What did my brainstorms have to do with science? I never figured it out.

She caught me several times more during that year and I was given an assignment for each and every one of what she called my “independent studies”. My assignments included two essays, two slideshow presentations, a five minute video,  and a full demographic chart.

That was 15 years ago. Today, I am recording my thoughts on my notepad while riding in a taxi on my way to work.  

I am a successful movie producer, and as far as I’m concerned, I would not be where I am today if it were not for a science teacher who pushed me to explore my thoughts, find solutions to problems, and explain them in a variety of ways.

One science teacher made all the difference.

Posted in fiction, Writing Prompts

And the Earth is Consumed

January 5 “Call Me Ishmael” – Take the first sentence from your favorite book and make it the first sentence of your post.

At first I was unsure of where to go with this prompt. First I realized that I don’t own my favorite book anymore and then when I picked out my favorite among those I do have, the first sentence looked nothing like I would write in a typical post. So I went with it.

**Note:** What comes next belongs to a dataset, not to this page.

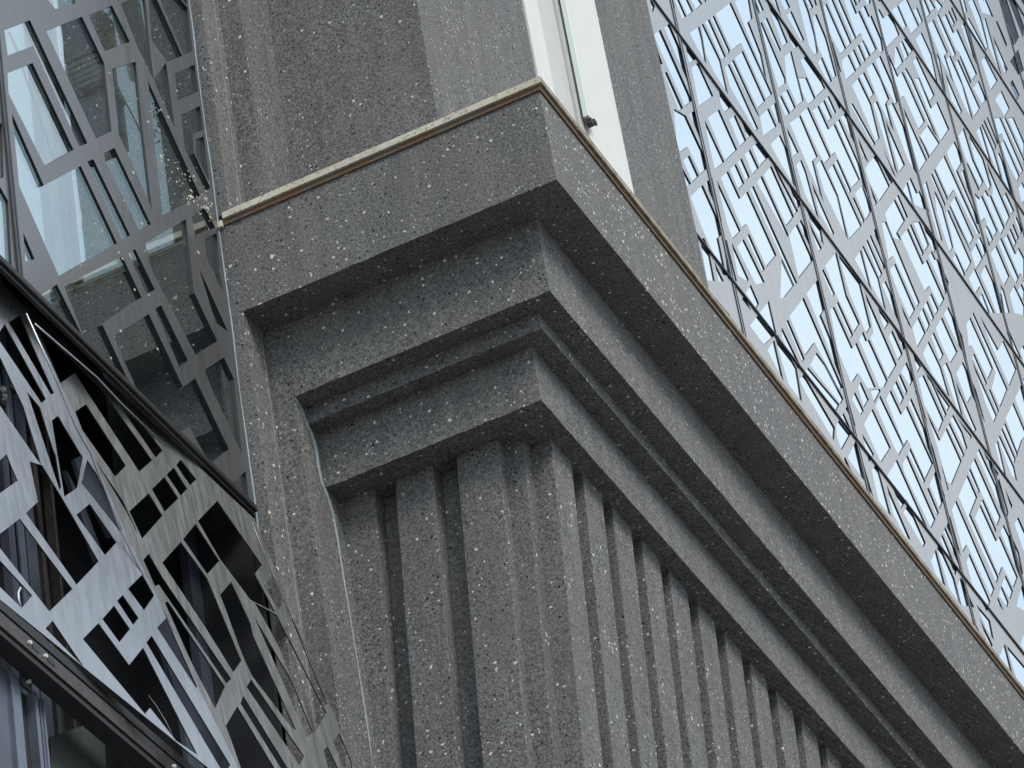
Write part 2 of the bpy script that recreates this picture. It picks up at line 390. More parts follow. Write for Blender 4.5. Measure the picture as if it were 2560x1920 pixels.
def shrink(p, s):
    cx = sum(a[0] for a in p) / len(p); cy = sum(a[1] for a in p) / len(p)
    return [(cx + (a[0] - cx) * s, cy + (a[1] - cy) * s) for a in p]
def halfclip(p, nx, ny, d):
    """keep the part of polygon p where nx*x + ny*y <= d"""
    o_ = []; n = len(p)
    for i in range(n):
        a, b = p[i], p[(i + 1) % n]; fa = nx * a[0] + ny * a[1] - d; fb = nx * b[0] + ny * b[1] - d
        if fa <= 0: o_.append(a)
        if fa * fb < 0: t_ = fa / (fa - fb); o_.append((a[0] + (b[0] - a[0]) * t_, a[1] + (b[1] - a[1]) * t_))
    return o_
def clean(holes, outline=None, bar=0.03):
    hs = []
    for h in holes:
        if selfcross(h):
            h = [h[i] for i in range(len(h))]
            cx = sum(a[0] for a in h) / len(h); cy = sum(a[1] for a in h) / len(h)
            h = sorted(h, key=lambda a: math.atan2(a[1] - cy, a[0] - cx))
        if area(h) < 0: h = h[::-1]
        hs.append(h)
    def samples(p):
        A = bb(p); out_ = []
        for i in range(9):
            for j in range(9):
                q = (A[0] + (A[1] - A[0]) * (i + .5) / 9, A[2] + (A[3] - A[2]) * (j + .5) / 9)
                if inside(q, p): out_.append(q)
        return out_
    hs.sort(key=lambda p: -abs(area(p)))
    keep = []; gap = bar
    for h in hs:
        sp_ = samples(h); bad = False
        for k_ in keep:
            if clash(h, k_):
                n_in = sum(inside(q, k_) for q in sp_)
                if sp_ and n_in > 0.35 * len(sp_): bad = True; break
        if bad: continue
        for k_ in keep:                      # trim the smaller opening back from the bigger one's nearest side
            if not clash(h, k_): continue
            best = None; n = len(k_)
            for i in range(n):
                a, b = k_[i], k_[(i + 1) % n]; dx, dy = b[0] - a[0], b[1] - a[1]; L = math.hypot(dx, dy)
                if L < 1e-6: continue
                nx, ny = -dy / L, dx / L         # inward normal of a ccw polygon
                c = halfclip(h, nx, ny, nx * a[0] + ny * a[1] - gap)
                if len(c) >= 3 and not clash(c, k_):
                    A_ = abs(area(c))
                    if best is None or A_ > best[0]: best = (A_, c)
            if best is None or best[0] < 0.002: bad = True; break
            h = best[1]
        if not bad: keep.append(h)
    if outline:
        o2 = []
        for h in keep:
            if all(inside(a, outline) for a in h) and not clash_edges(h, outline): o2.append(h)
            else:
                s = h
                for _ in range(30):
                    s = shrink(s, 0.98)
                    if all(inside(a, outline) for a in s) and not clash_edges(s, outline): o2.append(s); break
        keep = o2
    print('openings kept', len(keep), 'of', len(holes))
    return keep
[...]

The first sentence comes from The Collection Short Fiction of C.J. Cherryh

On the whole land surface of the Earth and on much of the seas, humankind had lived and died. After the great poles had melted into the oceans, water had flooded the trade cities and had continued to push onto the land until only small parts of major continents remained. Much of the population was spared from drowning as volcanoes erupted, and lava had poured out, burning and smothering thousands. The earth had rumbled and broken, swallowing up more cities, towns, villages, forests, and deserts. Then the water had rushed in and to any being looking upon the earth, it appeared as a ball of water. The Koralians referred to the earth as the water world. The Koralian people peered through their glass, watching in wonder as the world continued to spin, its fire star continued to shine a dull light on the waters, and the moon lit up the darkness.

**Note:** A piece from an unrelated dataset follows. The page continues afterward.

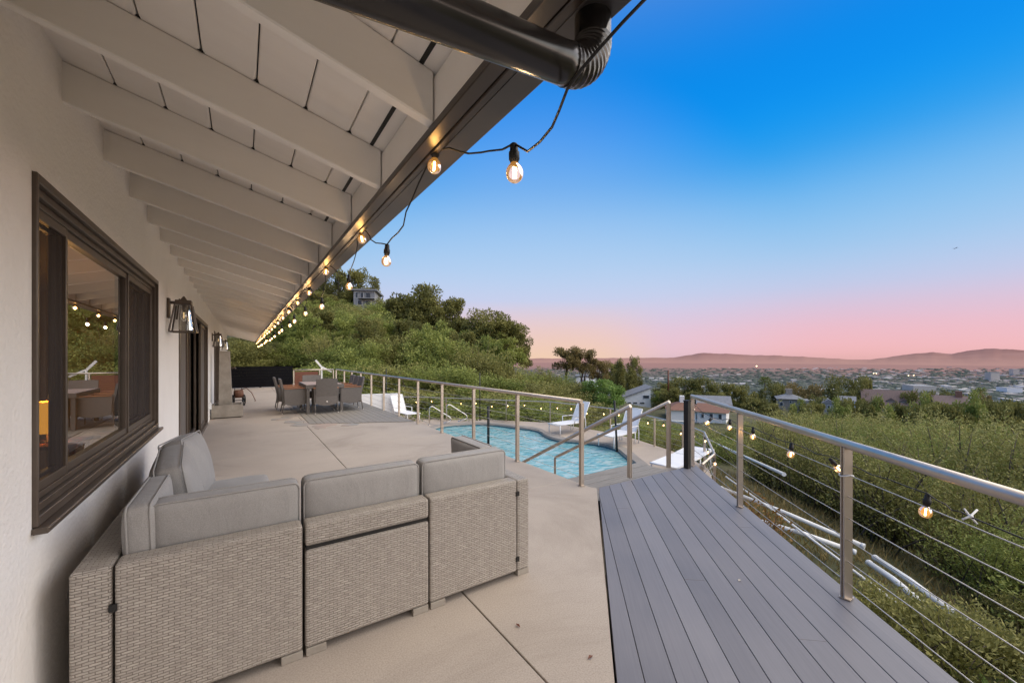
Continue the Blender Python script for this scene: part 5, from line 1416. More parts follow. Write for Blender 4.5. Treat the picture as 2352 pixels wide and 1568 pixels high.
BR = [Brush('brush_shrub', 20+i, 2.3, 2.5, 95, 120, 0.058, mt) for i, mt in enumerate(('leaf_brush', 'leaf_olive', 'leaf_green', 'leaf_brush'))]
BRD = [Brush('brush_shrub', 40+i, 2.3, 2.2, 90, 115, 0.056, mt) for i, mt in enumerate(('leaf_green', 'leaf_dark'))]
BRF = [Brush('brush_shrub', 60+i, 3.2, 3.4, 95, 135, 0.070, mt) for i, mt in enumerate(('leaf_brush', 'leaf_green', 'leaf_brush'))]
rs = random.Random(21)
GN, GF, GL = 'brush shrubs close below the deck railing', 'brush shrubs farther down the slope', 'tall shrubs on the slope beyond the pool'
LN = 'olive green brush shrub, one of the dense mass on the slope below the deck'
LF = 'olive green brush shrub, one of the far mass down the slope toward the houses'
def outdist(x, y): return (Vector((x, y)) - Vector((A0.x, A0.y))).dot(Vector((out.x, out.y)))
cnt = 0
def inpoly(x, y, poly):
    c = False; j = len(poly)-1
    for i in range(len(poly)):
        if (poly[i][1] > y) != (poly[j][1] > y) and x < (poly[j][0]-poly[i][0])*(y-poly[i][1])/(poly[j][1]-poly[i][1])+poly[i][0]: c = not c
        j = i
    return c
def nearpool(x, y, m):
    if inpoly(x, y, outer): return True
    return min((Vector((x, y))-Vector(p)).length for p in outer) < m
# rows below the deck
placed = []
def free(x, y, m):
    return all((x-a)**2+(y-b)**2 > m*m for a, b in placed)
tries = 0
while cnt < 78 and tries < 9000:
    tries += 1
    x, y = rs.uniform(3, 19), rs.uniform(-7, 14); o_ = outdist(x, y)
    if o_ < 4.1 + 0.5*math.sin(y*1.3) or o_ > 15 or nearpool(x, y, 2.0) or not free(x, y, 1.35): continue
    along_ = (Vector((x, y)) - Vector((A0.x, A0.y))).dot(Vector((dd.x, dd.y)))
    if along_ > 2.0 and o_ < 6: continue
    t_ = x*SY + y*CY_; u__ = CU + F*(x*CY_-y*SY)/t_
    if 1590 < u__ < 1830 and t_ < 15.5: continue
    placed.append((x, y)); cnt += 1
    k = rs.choice(BR if rs.random() < 0.75 else BRD); s = rs.uniform(0.70, 1.25)*(0.8 if o_ < 5.5 else 1.12)
    k.plant((x, y, h1(x, y)-0.08), rs.uniform(0, 6.28), (s*1.1, s*1.1, s*rs.uniform(0.85, 1.1)), LN, GN)
cnt = 0; tries = 0
while cnt < 130 and tries < 9000:
    tries += 1
    t = rs.uniform(14, 46); u = rs.uniform(1640, 2900); p = at(u, CV, t); x, y = p.x, p.y
    if (u < 1835 and t < 22) or outdist(x, y) < 14 or nearpool(x, y, 3) or not free(x, y, 2.0): continue
    # skyline of the brush drops to the left where the houses show
    lim = 936 + max(0, (1800-u))*0.45; ztop = EYE - (lim-CV)/F*t
    z = h1(x, y); hgt = (ztop - z)*1.06 + rs.uniform(-0.6, 0.1)
    if hgt < 1.0: continue
    placed.append((x, y)); cnt += 1
    s = min(hgt/3.4, 1.9); k = rs.choice(BRF)
    k.plant((x, y, z-0.1), rs.uniform(0, 6.28), (max(0.9, s)*1.15, max(0.9, s)*1.15, s), LF, GF)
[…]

Their place was of a whole other dimension. The inhabitants of Koralia were entranced by the universe on the other side. Their eyes were drawn to the Earth and they peered in fascination as it had formed and been covered with all manner of living things. Of all they had seen, it was humans that had drawn their curiosity the most. Why would a people who had been given so much destroy their own world with gases and smoke until the land cried out and the atmosphere dwindled?

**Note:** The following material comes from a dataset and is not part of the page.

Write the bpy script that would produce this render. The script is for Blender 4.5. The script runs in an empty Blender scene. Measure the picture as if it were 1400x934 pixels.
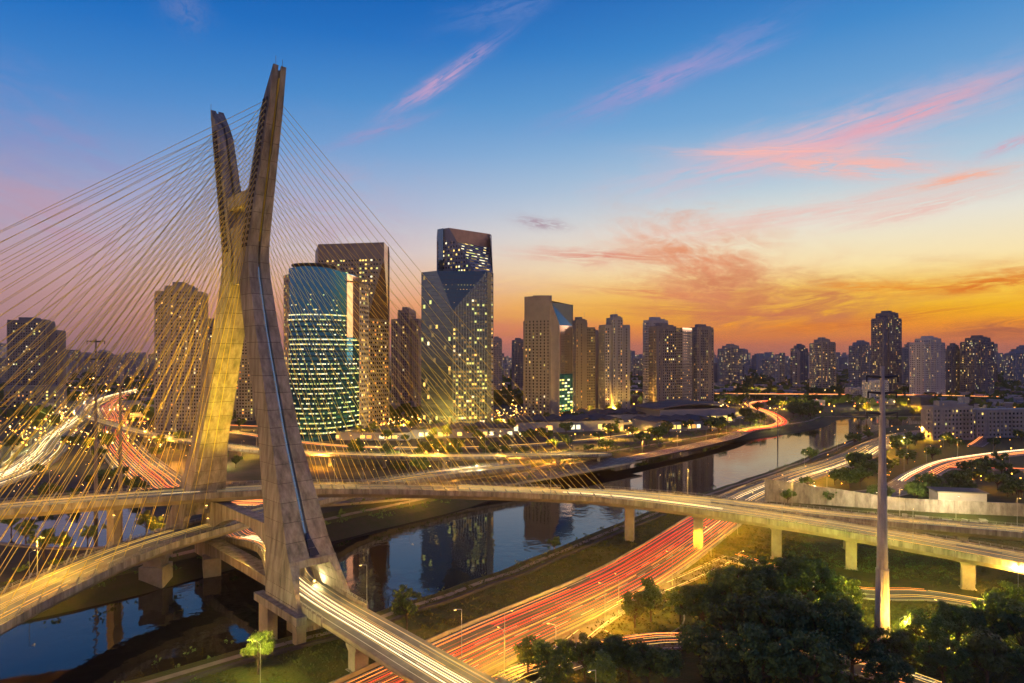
import bpy, bmesh, math, random
from mathutils import Vector, Matrix
R = random.Random(7)
S = bpy.context.scene
COL = S.collection
# ------------------------------------------------------------ camera
H, F, HY = 68.0, 900.0, 488.0            # eye height (m), focal length in photo pixels, horizon row
cam_d = bpy.data.cameras.new('camera'); cam = bpy.data.objects.new('camera', cam_d); COL.objects.link(cam)
cam.location = (0, 0, H); cam.rotation_euler = (math.radians(90), 0, 0)
cam_d.sensor_width = 36; cam_d.lens = F/1400*36; cam_d.shift_y = (HY-467)/1400
cam_d.clip_start = 1; cam_d.clip_end = 40000
S.camera = cam
S.view_settings.view_transform = 'Standard'; S.view_settings.look = 'None'
S.view_settings.exposure = 0.0; S.view_settings.gamma = 1
S.render.engine = 'CYCLES'
S.cycles.use_denoising = True
try: S.cycles.denoiser = 'OPENIMAGEDENOISE'
except Exception: pass
S.cycles.max_bounces = 5; S.cycles.diffuse_bounces = 2; S.cycles.glossy_bounces = 4
S.cycles.transmission_bounces = 4; S.cycles.volume_bounces = 0; S.cycles.transparent_max_bounces = 6
S.cycles.caustics_reflective = False; S.cycles.caustics_refractive = False
S.cycles.sample_clamp_indirect = 4
S.cycles.use_light_tree = True

def lin(c):
    return tuple((x/255/12.92 if x/255 <= .04045 else ((x/255+.055)/1.055)**2.4) for x in c) + (1,)

# ------------------------------------------------------------ sky (a dusk sky in world directions, sunset to the right)
W = bpy.data.worlds.new("World"); S.world = W; W.use_nodes = True
nt = W.node_tree; nt.nodes.clear()
def N(t, **k):
    n = nt.nodes.new(t)
    for a, b in k.items(): setattr(n, a, b)
    return n
def put(sock, v):
    if isinstance(v, bpy.types.NodeSocket): nt.links.new(v, sock)
    else: sock.default_value = v
def M(op, a, b=None, c=None, clamp=False):
    n = N('ShaderNodeMath', operation=op); n.use_clamp = clamp
    put(n.inputs[0], a)
    if b is not None: put(n.inputs[1], b)
    if c is not None: put(n.inputs[2], c)
    return n.outputs[0]
def smooth(v, a, b):
    n = N('ShaderNodeMapRange', interpolation_type='SMOOTHSTEP')
    put(n.inputs[0], v); n.inputs[1].default_value = a; n.inputs[2].default_value = b
    n.inputs[3].default_value = 0; n.inputs[4].default_value = 1
    return n.outputs[0]
def mixc(f, a, b):
    n = N('ShaderNodeMix', data_type='RGBA'); put(n.inputs[0], f); put(n.inputs[6], a); put(n.inputs[7], b)
    return n.outputs[2]
def ramp(v, stops):
    n = N('ShaderNodeValToRGB'); cr = n.color_ramp
    while len(cr.elements) > 1: cr.elements.remove(cr.elements[-1])
    for i, (p, c) in enumerate(stops):
        e = cr.elements[0] if i == 0 else cr.elements.new(p)
        e.position = p; e.color = lin(c)
    put(n.inputs[0], v); return n.outputs[0]
tc = N('ShaderNodeTexCoord'); sep = N('ShaderNodeSeparateXYZ'); nt.links.new(tc.outputs['Generated'], sep.inputs[0])
dx, dy, dz = sep.outputs
el = M('ARCSINE', M('MINIMUM', M('MAXIMUM', dz, -1.0), 1.0)); az = M('ARCTAN2', dx, dy)
SUN_AZ = 0.60
dang = M('ARCCOSINE', M('MULTIPLY', M('COSINE', M('SUBTRACT', az, SUN_AZ)), .9999))
glow = smooth(dang, 1.55, 0.15)
t = M('DIVIDE', el, math.radians(90), clamp=True)
def st(l): return [(d/90, c) for d, c in l]
right = ramp(t, st([(0, (182,108,92)), (1.2, (214,118,70)), (2.4, (250,154,26)), (3.6, (255,192,10)), (5.2, (255,210,84)), (7.4, (254,232,178)),
    (10.5, (234,230,216)), (14, (180,205,222)), (19, (116,168,215)), (24.5, (66,138,204)), (30, (30,104,184)), (48, (12,62,135)), (90, (8,40,100))]))
left = ramp(t, st([(0, (150,114,120)), (3, (164,132,142)), (7, (176,146,165)), (11, (160,156,192)), (15, (110,146,202)), (19, (62,130,202)),
    (24, (20,108,192)), (29, (2,88,172)), (48, (6,52,120)), (90, (6,34,92))]))
mid = ramp(t, st([(0, (168,112,112)), (2.2, (205,128,98)), (4.5, (238,166,114)), (6.5, (238,194,156)), (9, (220,206,202)), (12.5, (178,190,214)), (17, (126,168,214)), (21, (82,146,207)),
    (25.5, (40,116,194)), (30, (12,94,178)), (48, (9,57,128)), (90, (7,37,96))]))
sky = mixc(M('DIVIDE', glow, .62, clamp=True), left, mid)
sky = mixc(M('DIVIDE', M('SUBTRACT', glow, .62), .38, clamp=True), sky, right)
comb = N('ShaderNodeCombineXYZ'); put(comb.inputs[0], az); put(comb.inputs[1], M('MULTIPLY', el, 2.2))
def noise(vec, scale, detail=6, rough=.6, dist=0.0):
    n = N('ShaderNodeTexNoise'); nt.links.new(vec, n.inputs['Vector'])
    n.inputs['Scale'].default_value = scale; n.inputs['Detail'].default_value = detail
    n.inputs['Roughness'].default_value = rough; n.inputs['Distortion'].default_value = dist
    return n.outputs[0]
warp1 = M('SUBTRACT', noise(comb.outputs[0], 8, 6, .62), .5)
warp2 = M('SUBTRACT', noise(comb.outputs[0], 12, 6, .62, .6), .5)
def px_dir(px, py):
    a = math.atan((px-700)/900); e = math.atan((488-py)/math.hypot(900, px-700)); return a, e
def cloud(base, px, py, hl, hw, slope, col, op, warp=1.0, streak=3.0, seed=0.0):
    """px,py: centre seen from the eye; hl,hw half length and half width; slope: rise in degrees to the right"""
    a0, e0 = px_dir(px, py); k = 1/900*math.cos(a0)
    th = math.radians(slope)
    A = M('SUBTRACT', az, a0); E = M('SUBTRACT', el, e0)
    p = M('ADD', M('MULTIPLY', A, math.cos(th)), M('MULTIPLY', E, math.sin(th)))
    q = M('SUBTRACT', M('MULTIPLY', E, math.cos(th)), M('MULTIPLY', A, math.sin(th)))
    pn = M('DIVIDE', p, hl*k); qn = M('DIVIDE', q, hw/900)
    pn2 = M('ADD', pn, M('MULTIPLY', warp1, 1.2*warp)); qn2 = M('ADD', qn, M('MULTIPLY', warp2, 3.4*warp))
    r2 = M('ADD', M('MULTIPLY', pn2, pn2), M('MULTIPLY', qn2, qn2))
    m = M('POWER', 2.718, M('MULTIPLY', r2, -1.25))
    cv = N('ShaderNodeCombineXYZ'); put(cv.inputs[0], M('ADD', M('MULTIPLY', pn, 1.0), seed)); put(cv.inputs[1], M('MULTIPLY', qn, streak*.5)); cv.inputs[2].default_value = seed
    nn = noise(cv.outputs[0], 2.1, 8, .66, .8)
    m = M('MULTIPLY', m, smooth(nn, .30, .60))
    return mixc(M('MULTIPLY', m, op, clamp=True), base, lin(col))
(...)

 In the last days, the few who had remained huddled together in small parts of the world. The beasts they kept starved. Some of the people had taken to eating the rotting corpses of the animals and after that meat was gone, consumed their own until the rest expired in agony. The Koralians continued to watch as souls drifted out and melted into oblivion.

The scientists believed life on the water world would begin anew. Until then, they turned their eyes to another world. The world of rings and storms had calmed. Life on the ring world was just beginning. They held their breath in anticipation.